Yes, according to NYU's Bullpen, David Shields is, "a secular Jew who defines himself by his Jewish-ness." He was born in Los Angeles in 1956 and now lives in Seattle with his wife and daughter.
We know (or should we say it appears ) that David Shields was at Brown in 1976 when we were finishing our PhD there.
Of course he may not be Jewish at all. In his current work, Reality Hunger: A Manifesto, Shields makes it clear that he takes pride in how he blurs the lines between fact and fiction.
He also makes clear that he demolishes the distinction between his words and the words of others. The 200 pages of his anthology-essay mostly present the observations of other writers arranged according to Shields' 26 alphabetical chapters of varying length with cryptic sub-titles.
The problem is that in all his work of citation, Shields does not tell us who said what. The ancient Talmud would inform us in its anthological compositions that, "Rabbi X says" and an average modern essayist would provide footnotes to grant attribution. To be fair, there are some crippled notes in the back, which Shields explains are only there because lawyers for the publisher insisted on it. He'd rather the whole mess of citations go without assignment to its authors.
We are supposed to say either in praising him that Shields is daring or provocative, or in damning him that he has lost his senses and subverts literary propriety. Most books (post Unibomber) called "a manifesto" invite the latter appraisal.
If we copy his book and put our name on it, and start to sell it as our own or give it away, Shields would not rejoice, that we assure you. Subversive as subset of attention-getter is not the same as subversive as subset of social-disruptive.
You can enjoy the book in any event because Shields has assembled a Midrashic-Talmudic compilation of contemporary aphorisms on a wide variety of topics of varying length, depth and acumen. He clearly had fun "writing" this book.And about 30% of the material has some point to it.
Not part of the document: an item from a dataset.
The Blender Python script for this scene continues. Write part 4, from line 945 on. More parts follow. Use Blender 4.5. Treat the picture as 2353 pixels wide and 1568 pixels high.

So yes, Shields is a Jew, and to some degree he has written in style a rabbinic treatise. On occasion he slips in Jewish references, e.g. on page 50, "Verboten thematic: secular Jews, laureates of the real, tend to be better at analyzing reality than re-creating it..." followed by the dropping of the names of 14 names of Jews exemplifying the cryptic claim without telling us further what it means. We guess we must await the commentaries to come along and decode the meanings of each such undeveloped and incoherent passage in this assemblage.
We were hoping for some edification of a particular theme that was promised in a way in some blurb or other -- of why a person would steal another person's writing, put their name on it and publish it as their own. Nope. The author takes an "audacious stance" on hot issues. But not that one.
Bottom line. This book proves that audacity may generate some pleasant heat without much actual illumination.